Kachin (also called Jingpo, Jinghpaw, Chingpaw, or Singpho) is a Tibeto-Burman language [1] spoken by approximately 900,000 people. The largest concentration of speakers is in Kachin State in northern Myanmar, where the language serves as the primary language of the Kachin people and as a lingua franca among various ethnic communities. Significant populations also speak Kachin in Yunnan Province of China, where the language is known as Jingpo (景颇语), and in Arunachal Pradesh and Assam in northeast India, where it is known as Singpho.

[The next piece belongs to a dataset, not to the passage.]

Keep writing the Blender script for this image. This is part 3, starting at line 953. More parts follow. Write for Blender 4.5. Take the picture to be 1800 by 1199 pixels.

Kachin is a tonal language with two contrastive tones (high and low) plus a distinction in voice quality (modal vs. creaky). These distinctions are phonemic — the same segmental sequence pronounced with different tone or voice quality can mean entirely different things. In the standard orthography, tones are not typically marked, though linguistic analyses of Kachin describe the tonal system in detail.
The Kachin people are a major ethnic group of Myanmar and are composed of several subgroups — Jingpho (the most numerous), Rawang, Lisu, Lachid, Zaiwa, and Langsu — who together form the Kachin ethnic identity. The Jingpho subgroup speaks what is standardly called Kachin or Jingpo, while other Kachin subgroups speak distinct and sometimes unrelated languages.